Al contrario, no estábamos condenados a repetir los ciclos históricos de opresión y autocracia ni a reinventar la rueda. Nuestra juventud u originalidad no justificaban ni hacían perdonables la censura, la falta de libertad o la violación de los derechos humanos. De toda sociedad que hubiera logrado sobreponerse a la pobreza, la dictadura o la violencia podíamos aprender algo, porque la identidad del continente dialogaba con el mundo entero. Había que abrir los ojos y la mente. Si los países más desarrollados, libres e igualitarios habían optado por la democracia liberal, ¿por qué no hacerlo nosotros?, ¿por qué observar esta forma de gobierno como algo exótico y ajeno a lo americano?
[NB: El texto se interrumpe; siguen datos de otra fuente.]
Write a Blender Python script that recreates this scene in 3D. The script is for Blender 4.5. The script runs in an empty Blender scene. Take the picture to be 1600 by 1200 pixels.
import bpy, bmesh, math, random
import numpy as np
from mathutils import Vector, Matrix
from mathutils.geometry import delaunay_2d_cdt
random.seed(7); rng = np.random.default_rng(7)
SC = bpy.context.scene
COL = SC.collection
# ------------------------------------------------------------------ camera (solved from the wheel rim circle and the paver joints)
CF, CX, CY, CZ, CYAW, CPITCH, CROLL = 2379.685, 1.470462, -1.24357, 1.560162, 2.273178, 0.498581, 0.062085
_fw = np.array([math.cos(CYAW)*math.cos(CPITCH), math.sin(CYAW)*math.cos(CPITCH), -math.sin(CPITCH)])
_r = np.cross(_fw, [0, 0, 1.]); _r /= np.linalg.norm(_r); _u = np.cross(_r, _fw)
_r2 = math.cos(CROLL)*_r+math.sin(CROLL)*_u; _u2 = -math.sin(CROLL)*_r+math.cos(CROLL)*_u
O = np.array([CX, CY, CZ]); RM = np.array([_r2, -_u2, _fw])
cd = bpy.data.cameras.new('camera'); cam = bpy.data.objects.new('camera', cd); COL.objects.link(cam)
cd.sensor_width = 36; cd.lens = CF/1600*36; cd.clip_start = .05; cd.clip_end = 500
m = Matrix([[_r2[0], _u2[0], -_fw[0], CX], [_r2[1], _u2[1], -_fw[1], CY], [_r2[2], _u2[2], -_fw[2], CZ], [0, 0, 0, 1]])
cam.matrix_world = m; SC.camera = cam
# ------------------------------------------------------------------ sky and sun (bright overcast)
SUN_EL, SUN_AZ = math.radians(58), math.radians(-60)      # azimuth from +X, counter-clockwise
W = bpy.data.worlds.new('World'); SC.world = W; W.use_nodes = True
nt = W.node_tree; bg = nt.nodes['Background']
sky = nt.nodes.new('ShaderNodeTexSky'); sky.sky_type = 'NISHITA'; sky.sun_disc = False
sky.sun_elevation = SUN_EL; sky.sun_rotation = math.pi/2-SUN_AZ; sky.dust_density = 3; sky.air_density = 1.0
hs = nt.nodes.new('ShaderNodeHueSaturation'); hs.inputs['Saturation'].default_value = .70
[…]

No estábamos condenados a repetir los ciclos históricos de opresión y autocracia ni a reinventar la rueda
Esas dos Américas, la que considera que la sujeción al modelo occidental es una traición a lo propio, copia y servidumbre, y la que considera fértil el influjo democrático, económico y moral de Occidente, siguen vivas. Se enfrentan, por momentos parecen irreconciliables y en última instancia explican los vaivenes políticos de la región. El Caso Padilla volvió a hacerlas visibles, aunque ya estaban allí desde que nos descubrimos como naciones independientes.